Victoria University researcher Geoff Bertram, senior associate at the Institute of Governance and Policy, says significant savings could be made under the Labour-Green proposal.
He estimates power bill savings of over $1 billion a year could be achieved without undermining the industry's ability to supply electricity. "But, you've got to do it right", he warns.
However, fallout from the proposal has already caused widespread discontent.
Contact Energy shares immediately fell 6 per cent following the proposal's announcement. One industry research firm also warned the value of Mighty River Power shares could drop by up to 70 cents.
The National government, which likened the plan to a Soviet-era intervention on the power market, were forced last week [22/04] to amend the Mighty River Power share offer and issue a withdrawal option for committed investors.
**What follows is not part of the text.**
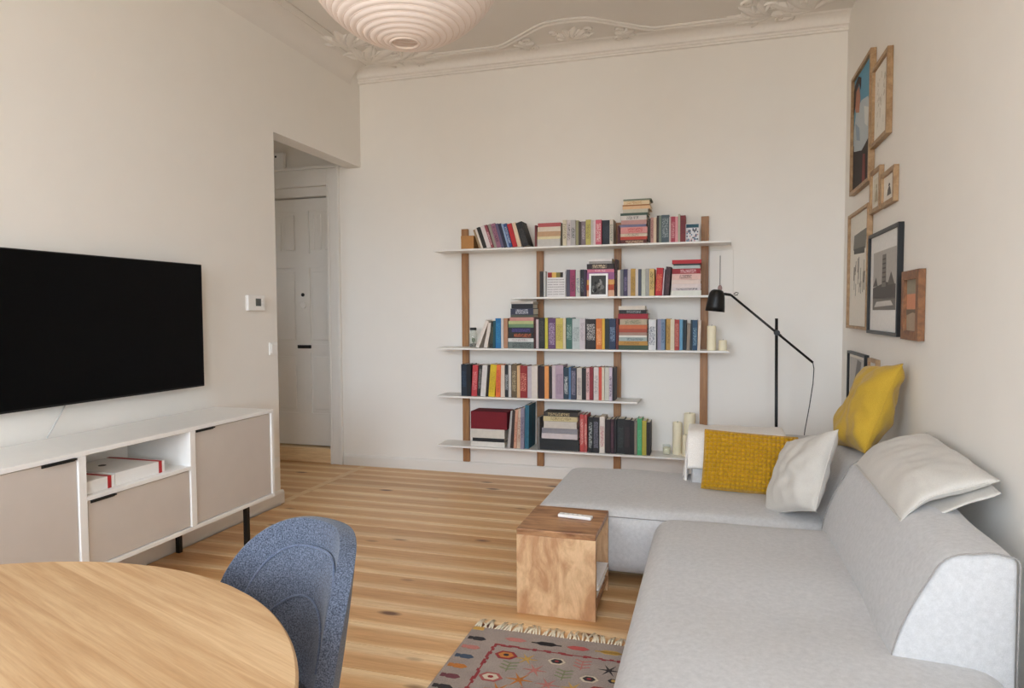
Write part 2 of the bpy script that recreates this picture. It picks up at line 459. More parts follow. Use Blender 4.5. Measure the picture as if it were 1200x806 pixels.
# cornice along the back wall and the cove on the left
cp = [(0, 3.195), (0.022, 3.195), (0.026, 3.206), (0.02, 3.216), (0.024, 3.226), (0.04, 3.232)]
cp += [(0.04 + 0.075 * (1 - math.cos(q)), 3.232 + 0.052 * math.sin(q)) for q in [math.pi / 2 * i / 7 for i in range(1, 8)]]
cp += [(0.135, ZC - 0.004), (0.14, ZC), (0, ZC)]
struct(MB().loft(profile_bar([(YB - d, z) for d, z in cp], XL, XR, 'x')).build('trim_1', M['stucco'], auto=35))
cv = [(0, 3.15)] + [(0.14 * (1 - math.cos(q)), 3.15 + 0.136 * math.sin(q)) for q in [math.pi / 2 * i / 8 for i in range(1, 9)]] + [(0.14, ZC), (0, ZC)]
struct(MB().loft(profile_bar([(XL + d, z) for d, z in cv], YR, YB - 0.14, 'y')).build('trim_2', M['ceiling'], auto=35))

# stucco lines and leaf scrolls on the ceiling
XM = (XL + XR) / 2
def bump_y(x):
    d = abs(x - XM)
    if d < 0.13: return 4.665 - 0.012 * math.cos(d / 0.13 * math.pi / 2)
    if d < 0.58:
        q = (d - 0.13) / 0.45
        return 4.665 + 0.305 * (q * q * (3 - 2 * q)) + 0.03 * math.sin(q * math.pi * 2) * 0.6
    return 4.97
def line_path(off):
    p = []
    n = 120
    for i in range(n + 1):
        x = -2.28 + (0.31 + 2.28) * i / n
        p.append((x, bump_y(x) - off, ZC - 0.004))
    return p
for off, r in ((0.0, 0.016), (0.036, 0.010)):
    MB().tube(line_path(off), r, 6).build('moulding', M['stucco'], ceiling, smooth=True)
for xx in (-2.62, 0.63):
    for d, r in ((0, 0.005),):
        s = 1 if xx < XM else -1
        MB().tube([(xx + s*d, -.9, ZC - .004), (xx + s*d, 2.0, ZC - .004), (xx + s*d, 4.4, ZC - .004)], r, 6).build('moulding', M['stucco'], ceiling, smooth=True)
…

It warned about the potential risk should a Labour-Green government sweep to power.
Mr Bertram says any market model attempting to lower electricity prices is risky for power companies. As a result, potential investors in Mighty River Power may need to reconsider where they direct their savings.
"If electricity prices don't stay high" the value of power companies decline dramatically, he warns.
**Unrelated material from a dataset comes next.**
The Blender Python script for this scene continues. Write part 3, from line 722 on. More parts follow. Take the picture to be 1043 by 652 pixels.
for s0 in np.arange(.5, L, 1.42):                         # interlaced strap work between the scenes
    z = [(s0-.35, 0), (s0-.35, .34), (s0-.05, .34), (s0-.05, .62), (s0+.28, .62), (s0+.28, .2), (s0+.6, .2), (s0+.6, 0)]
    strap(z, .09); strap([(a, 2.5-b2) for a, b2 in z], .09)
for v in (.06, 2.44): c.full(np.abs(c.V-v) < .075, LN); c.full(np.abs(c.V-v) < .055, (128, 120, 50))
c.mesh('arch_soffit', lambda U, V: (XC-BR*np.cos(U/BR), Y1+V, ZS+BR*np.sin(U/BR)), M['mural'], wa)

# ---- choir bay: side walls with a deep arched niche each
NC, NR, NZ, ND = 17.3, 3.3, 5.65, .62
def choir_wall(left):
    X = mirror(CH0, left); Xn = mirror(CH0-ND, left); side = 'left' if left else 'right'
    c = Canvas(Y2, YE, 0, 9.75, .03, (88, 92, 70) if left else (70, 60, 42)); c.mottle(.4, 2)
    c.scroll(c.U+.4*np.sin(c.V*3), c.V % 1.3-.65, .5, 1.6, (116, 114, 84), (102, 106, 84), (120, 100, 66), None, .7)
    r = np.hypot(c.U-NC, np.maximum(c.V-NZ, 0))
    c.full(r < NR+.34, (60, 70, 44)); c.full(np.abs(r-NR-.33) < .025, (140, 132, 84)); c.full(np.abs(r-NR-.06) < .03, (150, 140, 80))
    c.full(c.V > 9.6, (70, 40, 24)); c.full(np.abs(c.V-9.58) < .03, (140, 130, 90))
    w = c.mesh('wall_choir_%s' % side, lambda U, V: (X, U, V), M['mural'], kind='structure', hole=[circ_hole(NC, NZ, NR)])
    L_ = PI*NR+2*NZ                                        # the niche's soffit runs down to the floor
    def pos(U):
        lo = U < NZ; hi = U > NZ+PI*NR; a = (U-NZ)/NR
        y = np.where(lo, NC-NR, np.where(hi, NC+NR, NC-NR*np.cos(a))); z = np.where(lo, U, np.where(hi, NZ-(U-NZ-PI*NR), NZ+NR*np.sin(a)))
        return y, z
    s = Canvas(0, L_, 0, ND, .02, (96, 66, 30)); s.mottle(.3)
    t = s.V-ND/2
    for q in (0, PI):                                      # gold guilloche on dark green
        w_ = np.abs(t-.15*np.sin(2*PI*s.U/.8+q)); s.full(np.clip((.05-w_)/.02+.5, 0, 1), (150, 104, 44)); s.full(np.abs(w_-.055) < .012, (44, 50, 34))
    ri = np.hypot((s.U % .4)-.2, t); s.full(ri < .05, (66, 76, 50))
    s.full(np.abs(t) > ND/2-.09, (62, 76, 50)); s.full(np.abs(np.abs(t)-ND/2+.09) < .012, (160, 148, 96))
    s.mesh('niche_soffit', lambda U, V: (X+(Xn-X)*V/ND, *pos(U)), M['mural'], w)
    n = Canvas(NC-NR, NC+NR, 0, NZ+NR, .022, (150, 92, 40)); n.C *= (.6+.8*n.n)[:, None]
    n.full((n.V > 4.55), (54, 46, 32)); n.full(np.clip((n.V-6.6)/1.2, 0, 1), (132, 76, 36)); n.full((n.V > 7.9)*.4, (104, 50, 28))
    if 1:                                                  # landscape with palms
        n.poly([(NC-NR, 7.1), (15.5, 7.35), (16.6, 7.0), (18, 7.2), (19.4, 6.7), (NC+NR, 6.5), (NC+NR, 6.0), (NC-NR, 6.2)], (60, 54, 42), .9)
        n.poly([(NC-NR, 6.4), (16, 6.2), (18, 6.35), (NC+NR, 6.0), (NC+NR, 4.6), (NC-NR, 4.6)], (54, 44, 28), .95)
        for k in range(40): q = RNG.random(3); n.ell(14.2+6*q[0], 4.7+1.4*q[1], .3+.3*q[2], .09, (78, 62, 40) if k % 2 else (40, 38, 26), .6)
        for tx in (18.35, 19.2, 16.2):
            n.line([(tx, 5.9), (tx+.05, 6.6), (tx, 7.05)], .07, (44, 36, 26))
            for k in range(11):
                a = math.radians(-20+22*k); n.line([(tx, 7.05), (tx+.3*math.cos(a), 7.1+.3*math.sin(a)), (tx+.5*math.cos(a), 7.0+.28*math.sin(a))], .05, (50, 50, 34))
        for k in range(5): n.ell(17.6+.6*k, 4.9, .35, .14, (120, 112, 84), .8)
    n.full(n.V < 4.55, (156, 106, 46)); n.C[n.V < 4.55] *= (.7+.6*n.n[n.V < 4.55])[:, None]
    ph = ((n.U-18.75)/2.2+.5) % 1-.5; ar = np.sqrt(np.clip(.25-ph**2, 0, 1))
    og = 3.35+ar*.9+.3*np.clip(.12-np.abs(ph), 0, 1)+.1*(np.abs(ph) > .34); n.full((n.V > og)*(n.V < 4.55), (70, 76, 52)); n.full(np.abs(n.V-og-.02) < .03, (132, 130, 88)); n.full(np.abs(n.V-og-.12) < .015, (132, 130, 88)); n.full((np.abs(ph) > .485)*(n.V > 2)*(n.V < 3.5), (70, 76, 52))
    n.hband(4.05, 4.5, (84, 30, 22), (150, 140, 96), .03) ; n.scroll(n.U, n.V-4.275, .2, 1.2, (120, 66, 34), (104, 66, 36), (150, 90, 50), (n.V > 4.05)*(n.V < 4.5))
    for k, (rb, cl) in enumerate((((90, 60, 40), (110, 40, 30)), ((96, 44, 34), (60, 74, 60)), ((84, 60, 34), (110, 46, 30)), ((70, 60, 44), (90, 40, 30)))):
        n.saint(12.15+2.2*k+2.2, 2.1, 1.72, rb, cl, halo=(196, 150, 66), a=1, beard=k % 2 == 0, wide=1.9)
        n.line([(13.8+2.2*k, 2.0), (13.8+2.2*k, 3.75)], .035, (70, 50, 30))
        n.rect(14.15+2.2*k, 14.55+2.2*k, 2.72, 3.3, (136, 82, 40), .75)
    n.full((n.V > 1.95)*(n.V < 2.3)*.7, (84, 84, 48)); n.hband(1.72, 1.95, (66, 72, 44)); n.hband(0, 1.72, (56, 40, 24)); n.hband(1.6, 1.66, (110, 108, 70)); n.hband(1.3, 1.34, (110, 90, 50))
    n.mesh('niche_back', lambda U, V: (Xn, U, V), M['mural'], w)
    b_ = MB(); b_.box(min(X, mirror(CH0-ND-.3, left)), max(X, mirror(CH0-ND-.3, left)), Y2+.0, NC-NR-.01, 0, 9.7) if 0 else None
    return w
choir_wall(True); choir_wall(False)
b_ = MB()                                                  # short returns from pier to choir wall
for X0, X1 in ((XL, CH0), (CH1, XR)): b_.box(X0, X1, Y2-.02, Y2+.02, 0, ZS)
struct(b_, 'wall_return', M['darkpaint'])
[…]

The Labour-Green reform, if executed correctly, could pave the way for new electricity policies, Mr Bertram says.
The proposal should break the "stranglehold" and open the way for more renewable energy and increased competition.
For example, New Zealanders who use solar panels should have the option to claim back electricity generated at home.
"It's standard overseas - they've been doing it for decades. New Zealand still isn't there. You can't put a solar panel on your roof and run the meter backwards - it's nuts." Tighter regulation of generator companies could push these technological changes along, Mr Bertram says.